I found this while trying to find out why the blades near the middle didn’t seem to touch the fingers. which presumably means that it will just chew the grass, rather than cutting it. I’m still not quite sure that this bend really explains the problem. I’d rather not have to take all the fingers off the bar to investigate, because I expect that a lot of the bolts are rusted up, and will probably break rather than coming undone.
Thanks – Rowan
You should be able to adjust the main support bar by bending it in stages to get it flat again. The normal way set these old finger bars was to stretch a piece of string between the two extremities and use gentle force to persuade the bar to move back flat again; hitting it with a hammer should be avoided, better to put part of it in a vice and use a lever to bend it back, then move along and repeat the process in gradual stages until the whole bar is flat.
Once the bar is flat you can fine tune it by bending each individual finger up or down so that the sliding knife makes a scissor action with each finger. If you don’t get a scissor action it will put excess pressure on the drivetrain and give a poor cut- have you ever tried cutting wet cardboard with blunt scissors? It would be the same effect.

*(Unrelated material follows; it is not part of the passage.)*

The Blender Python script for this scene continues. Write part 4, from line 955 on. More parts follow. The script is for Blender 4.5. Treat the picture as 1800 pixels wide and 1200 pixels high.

That sounds a good plan. I will give it a go. By “bending the individual fingers” do you mean bending the actual finger (which I think is cast, and would break rather than bending), or bending the bar underneath each finger (which sounds a very difficult process, because each bend would affect the whole bar, not just the one finger). I would have thought that fitting shims under any fingers that need to be raised would be a better approach. But I’m not worrying about that until we find out whether it’s a problem on my machine.